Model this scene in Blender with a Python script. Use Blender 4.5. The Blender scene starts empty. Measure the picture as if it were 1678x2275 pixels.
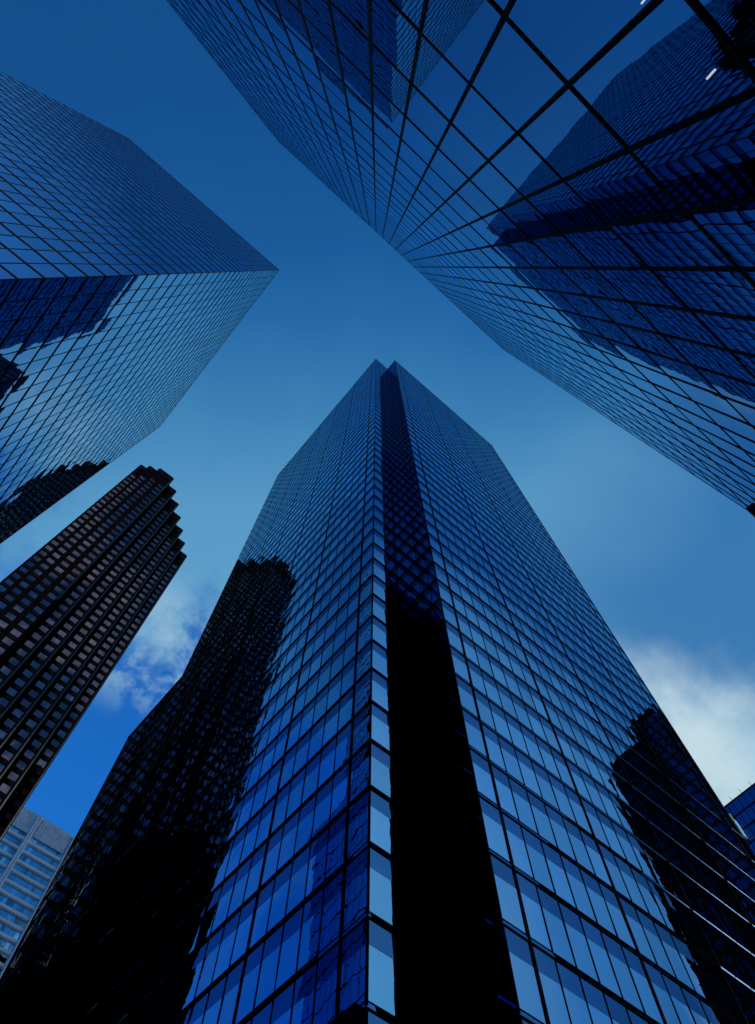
import bpy, math, random
from mathutils import Vector, Matrix

random.seed(7)
S = bpy.context.scene
COL = S.collection

# ------------------------------------------------------------------ camera
# World axes follow the street grid: +X runs along one street, +Y along the other, z = 0 is eye level.
F_PX, PITCH, ROLL, YAW = 1513.35, math.radians(70.188), math.radians(-0.0813), math.radians(-40.705)
PW, PH = 1678.0, 2275.0
_cp, _sp = math.cos(PITCH), math.sin(PITCH)
_F = Vector((0, _cp, _sp)); _U = Vector((0, -_sp, _cp)); _R = Vector((1, 0, 0))
_c, _s = math.cos(ROLL), math.sin(ROLL)
_R, _U = _c * _R + _s * _U, -_s * _R + _c * _U
_Rz = Matrix.Rotation(YAW, 3, 'Z')
CR, CU, CF = _Rz @ _R, _Rz @ _U, _Rz @ _F
cam_data = bpy.data.cameras.new("camera")
cam_data.sensor_fit = 'VERTICAL'
cam_data.sensor_height = 36.0
cam_data.lens = F_PX / PH * 36.0
cam_data.clip_start = 0.05
cam_data.clip_end = 5000
cam = bpy.data.objects.new("camera", cam_data)
COL.objects.link(cam)
M = Matrix.Identity(4)
for i in range(3):
    M[i][0], M[i][1], M[i][2] = CR[i], CU[i], -CF[i]
cam.matrix_world = M
S.camera = cam

def project(P):
    z = P.dot(CF)
    if z < 0.1:
        return None
    return (PW / 2 + F_PX * P.dot(CR) / z, PH / 2 - F_PX * P.dot(CU) / z)

# ------------------------------------------------------------------ render settings
S.view_settings.view_transform = 'Standard'
S.view_settings.look = 'None'
S.view_settings.exposure = 0.0
S.view_settings.gamma = 1.0
S.cycles.max_bounces = 14
S.cycles.glossy_bounces = 2
S.cycles.transparent_max_bounces = 8
S.cycles.sample_clamp_indirect = 4.0

# ------------------------------------------------------------------ node helpers
class G:
    """small builder of node graphs"""
    def __init__(self, tree):
        self.t = tree; self.n = tree.nodes; self.l = tree.links
    def node(self, kind, **kw):
        x = self.n.new(kind)
        for k, v in kw.items():
            setattr(x, k, v)
        return x
    def put(self, sock, v):
        if hasattr(v, 'is_output'):
            self.l.new(v, sock)
        elif v is not None:
            sock.default_value = v
    def math(self, op, a, b=None, c=None, clamp=False):
        x = self.node('ShaderNodeMath', operation=op, use_clamp=clamp)
        self.put(x.inputs[0], a)
        if b is not None: self.put(x.inputs[1], b)
        if c is not None: self.put(x.inputs[2], c)
        return x.outputs[0]
    def vmath(self, op, a, b=None, scale=None):
        x = self.node('ShaderNodeVectorMath', operation=op)
        self.put(x.inputs[0], a)
        if b is not None: self.put(x.inputs[1], b)
        if scale is not None: self.put(x.inputs['Scale'], scale)
        return x.outputs['Value'] if op in ('DOT_PRODUCT', 'LENGTH') else x.outputs[0]
    def smooth(self, v, a, b):
        x = self.node('ShaderNodeMapRange', interpolation_type='SMOOTHSTEP')
        self.put(x.inputs['Value'], v)
        if a > b:
            x.inputs['From Min'].default_value = b; x.inputs['From Max'].default_value = a
            x.inputs['To Min'].default_value = 1; x.inputs['To Max'].default_value = 0
        else:
            x.inputs['From Min'].default_value = a; x.inputs['From Max'].default_value = b
        return x.outputs[0]
    def mix(self, f, a, b):
        x = self.node('ShaderNodeMix', data_type='RGBA', clamp_factor=True)
        self.put(x.inputs[0], f)
        for s, v in ((x.inputs[6], a), (x.inputs[7], b)):
            self.put(s, (*v, 1.0) if isinstance(v, tuple) and len(v) == 3 else v)
        return x.outputs[2]
    def ramp(self, v, stops):
        x = self.node('ShaderNodeValToRGB')
        e = x.color_ramp.elements
        while len(e) < len(stops): e.new(0.5)
        for i, (p, c) in enumerate(stops):
            e[i].position = p; e[i].color = (*c, 1)
        self.put(x.inputs[0], v)
        return x.outputs[0]
    def noise(self, vec, scale, detail=5, rough=0.55, dist=0.0):
        x = self.node('ShaderNodeTexNoise')
        self.put(x.inputs['Vector'], vec)
        x.inputs['Scale'].default_value = scale
        x.inputs['Detail'].default_value = detail
        x.inputs['Roughness'].default_value = rough
        x.inputs['Distortion'].default_value = dist
        return x

# ------------------------------------------------------------------ world: evening-blue daylight with thin veil and clouds
SUN_EL, SUN_AZ = math.radians(40), math.radians(205)   # azimuth measured clockwise from +Y
world = bpy.data.worlds.new("World")
S.world = world
world.use_nodes = True
world.node_tree.nodes.clear()
w = G(world.node_tree)
D = w.node('ShaderNodeTexCoord').outputs['Generated']
sky = w.node('ShaderNodeTexSky', sky_type='NISHITA', sun_disc=False, sun_elevation=SUN_EL, sun_rotation=SUN_AZ,
             air_density=1.0, dust_density=0.6, ozone_density=2.0)
t = w.vmath('DOT_PRODUCT', D, (0.6522, 0.7580, 0.0))
r = w.vmath('DOT_PRODUCT', D, (0.7580, -0.6522, 0.0))
z = w.node('ShaderNodeSeparateXYZ'); w.put(z.inputs[0], D); z = z.outputs[2]
n_big = w.noise(D, 2.6, 6, 0.55, 0.3).outputs['Fac']
n_mid = w.noise(D, 7.0, 8, 0.58, 0.12).outputs['Fac']
n_soft = w.noise(D, 3.4, 3, 0.5).outputs['Fac']
# clear sky (deep blue air), from the physical sky, graded to the cool evening exposure
clear = w.node('ShaderNodeMix', data_type='RGBA', blend_type='MULTIPLY')
clear.inputs[0].default_value = 1.0
w.put(clear.inputs[6], sky.outputs[0])
clear.inputs[7].default_value = (0.0150, 0.115, 0.235, 1)
clear = clear.outputs[2]
# thin high veil: darker behind, paler ahead
tt = w.math('ADD', w.math('MULTIPLY', w.math('ADD', t, 0.6), 1 / 1.4), w.math('MULTIPLY', w.math('SUBTRACT', n_soft, 0.5), 0.10))
veil = w.ramp(tt, [(0.0, (0.08, 0.25, 0.54)), (0.12, (0.045, 0.20, 0.49)), (0.225, (0.0072, 0.075, 0.258)), (0.30, (0.0076, 0.080, 0.270)), (0.42, (0.0115, 0.104, 0.325)), (0.49, (0.020, 0.142, 0.388)),
                   (0.57, (0.044, 0.213, 0.455)), (0.66, (0.096, 0.315, 0.565)), (0.84, (0.15, 0.38, 0.62)), (1.0, (0.20, 0.42, 0.66))])
col = veil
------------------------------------
Stated task:
Transcribe the whole listing exactly. Pictures stay out of your copy.

In response:
Model this scene in Blender with a Python script. Use Blender 4.5. The Blender scene starts empty. Measure the picture as if it were 1678x2275 pixels.
import bpy, math, random
from mathutils import Vector, Matrix

random.seed(7)
S = bpy.context.scene
COL = S.collection

# ------------------------------------------------------------------ camera
# World axes follow the street grid: +X runs along one street, +Y along the other, z = 0 is eye level.
F_PX, PITCH, ROLL, YAW = 1513.35, math.radians(70.188), math.radians(-0.0813), math.radians(-40.705)
PW, PH = 1678.0, 2275.0
_cp, _sp = math.cos(PITCH), math.sin(PITCH)
_F = Vector((0, _cp, _sp)); _U = Vector((0, -_sp, _cp)); _R = Vector((1, 0, 0))
_c, _s = math.cos(ROLL), math.sin(ROLL)
_R, _U = _c * _R + _s * _U, -_s * _R + _c * _U
_Rz = Matrix.Rotation(YAW, 3, 'Z')
CR, CU, CF = _Rz @ _R, _Rz @ _U, _Rz @ _F
cam_data = bpy.data.cameras.new("camera")
cam_data.sensor_fit = 'VERTICAL'
cam_data.sensor_height = 36.0
cam_data.lens = F_PX / PH * 36.0
cam_data.clip_start = 0.05
cam_data.clip_end = 5000
cam = bpy.data.objects.new("camera", cam_data)
COL.objects.link(cam)
M = Matrix.Identity(4)
for i in range(3):
    M[i][0], M[i][1], M[i][2] = CR[i], CU[i], -CF[i]
cam.matrix_world = M
S.camera = cam

def project(P):
    z = P.dot(CF)
    if z < 0.1:
        return None
    return (PW / 2 + F_PX * P.dot(CR) / z, PH / 2 - F_PX * P.dot(CU) / z)

# ------------------------------------------------------------------ render settings
S.view_settings.view_transform = 'Standard'
S.view_settings.look = 'None'
S.view_settings.exposure = 0.0
S.view_settings.gamma = 1.0
S.cycles.max_bounces = 14
S.cycles.glossy_bounces = 2
S.cycles.transparent_max_bounces = 8
S.cycles.sample_clamp_indirect = 4.0

# ------------------------------------------------------------------ node helpers
class G:
    """small builder of node graphs"""
    def __init__(self, tree):
        self.t = tree; self.n = tree.nodes; self.l = tree.links
    def node(self, kind, **kw):
        x = self.n.new(kind)
        for k, v in kw.items():
            setattr(x, k, v)
        return x
    def put(self, sock, v):
        if hasattr(v, 'is_output'):
            self.l.new(v, sock)
        elif v is not None:
            sock.default_value = v
    def math(self, op, a, b=None, c=None, clamp=False):
        x = self.node('ShaderNodeMath', operation=op, use_clamp=clamp)
        self.put(x.inputs[0], a)
        if b is not None: self.put(x.inputs[1], b)
        if c is not None: self.put(x.inputs[2], c)
        return x.outputs[0]
    def vmath(self, op, a, b=None, scale=None):
        x = self.node('ShaderNodeVectorMath', operation=op)
        self.put(x.inputs[0], a)
        if b is not None: self.put(x.inputs[1], b)
        if scale is not None: self.put(x.inputs['Scale'], scale)
        return x.outputs['Value'] if op in ('DOT_PRODUCT', 'LENGTH') else x.outputs[0]
    def smooth(self, v, a, b):
        x = self.node('ShaderNodeMapRange', interpolation_type='SMOOTHSTEP')
        self.put(x.inputs['Value'], v)
        if a > b:
            x.inputs['From Min'].default_value = b; x.inputs['From Max'].default_value = a
            x.inputs['To Min'].default_value = 1; x.inputs['To Max'].default_value = 0
        else:
            x.inputs['From Min'].default_value = a; x.inputs['From Max'].default_value = b
        return x.outputs[0]
    def mix(self, f, a, b):
        x = self.node('ShaderNodeMix', data_type='RGBA', clamp_factor=True)
        self.put(x.inputs[0], f)
        for s, v in ((x.inputs[6], a), (x.inputs[7], b)):
            self.put(s, (*v, 1.0) if isinstance(v, tuple) and len(v) == 3 else v)
        return x.outputs[2]
    def ramp(self, v, stops):
        x = self.node('ShaderNodeValToRGB')
        e = x.color_ramp.elements
        while len(e) < len(stops): e.new(0.5)
        for i, (p, c) in enumerate(stops):
            e[i].position = p; e[i].color = (*c, 1)
        self.put(x.inputs[0], v)
        return x.outputs[0]
    def noise(self, vec, scale, detail=5, rough=0.55, dist=0.0):
        x = self.node('ShaderNodeTexNoise')
        self.put(x.inputs['Vector'], vec)
        x.inputs['Scale'].default_value = scale
        x.inputs['Detail'].default_value = detail
        x.inputs['Roughness'].default_value = rough
        x.inputs['Distortion'].default_value = dist
        return x

# ------------------------------------------------------------------ world: evening-blue daylight with thin veil and clouds
SUN_EL, SUN_AZ = math.radians(40), math.radians(205)   # azimuth measured clockwise from +Y
world = bpy.data.worlds.new("World")
S.world = world
world.use_nodes = True
world.node_tree.nodes.clear()
w = G(world.node_tree)
D = w.node('ShaderNodeTexCoord').outputs['Generated']
sky = w.node('ShaderNodeTexSky', sky_type='NISHITA', sun_disc=False, sun_elevation=SUN_EL, sun_rotation=SUN_AZ,
             air_density=1.0, dust_density=0.6, ozone_density=2.0)
t = w.vmath('DOT_PRODUCT', D, (0.6522, 0.7580, 0.0))
r = w.vmath('DOT_PRODUCT', D, (0.7580, -0.6522, 0.0))
z = w.node('ShaderNodeSeparateXYZ'); w.put(z.inputs[0], D); z = z.outputs[2]
n_big = w.noise(D, 2.6, 6, 0.55, 0.3).outputs['Fac']
n_mid = w.noise(D, 7.0, 8, 0.58, 0.12).outputs['Fac']
n_soft = w.noise(D, 3.4, 3, 0.5).outputs['Fac']
# clear sky (deep blue air), from the physical sky, graded to the cool evening exposure
clear = w.node('ShaderNodeMix', data_type='RGBA', blend_type='MULTIPLY')
clear.inputs[0].default_value = 1.0
w.put(clear.inputs[6], sky.outputs[0])
clear.inputs[7].default_value = (0.0150, 0.115, 0.235, 1)
clear = clear.outputs[2]
# thin high veil: darker behind, paler ahead
tt = w.math('ADD', w.math('MULTIPLY', w.math('ADD', t, 0.6), 1 / 1.4), w.math('MULTIPLY', w.math('SUBTRACT', n_soft, 0.5), 0.10))
veil = w.ramp(tt, [(0.0, (0.08, 0.25, 0.54)), (0.12, (0.045, 0.20, 0.49)), (0.225, (0.0072, 0.075, 0.258)), (0.30, (0.0076, 0.080, 0.270)), (0.42, (0.0115, 0.104, 0.325)), (0.49, (0.020, 0.142, 0.388)),
                   (0.57, (0.044, 0.213, 0.455)), (0.66, (0.096, 0.315, 0.565)), (0.84, (0.15, 0.38, 0.62)), (1.0, (0.20, 0.42, 0.66))])
col = veil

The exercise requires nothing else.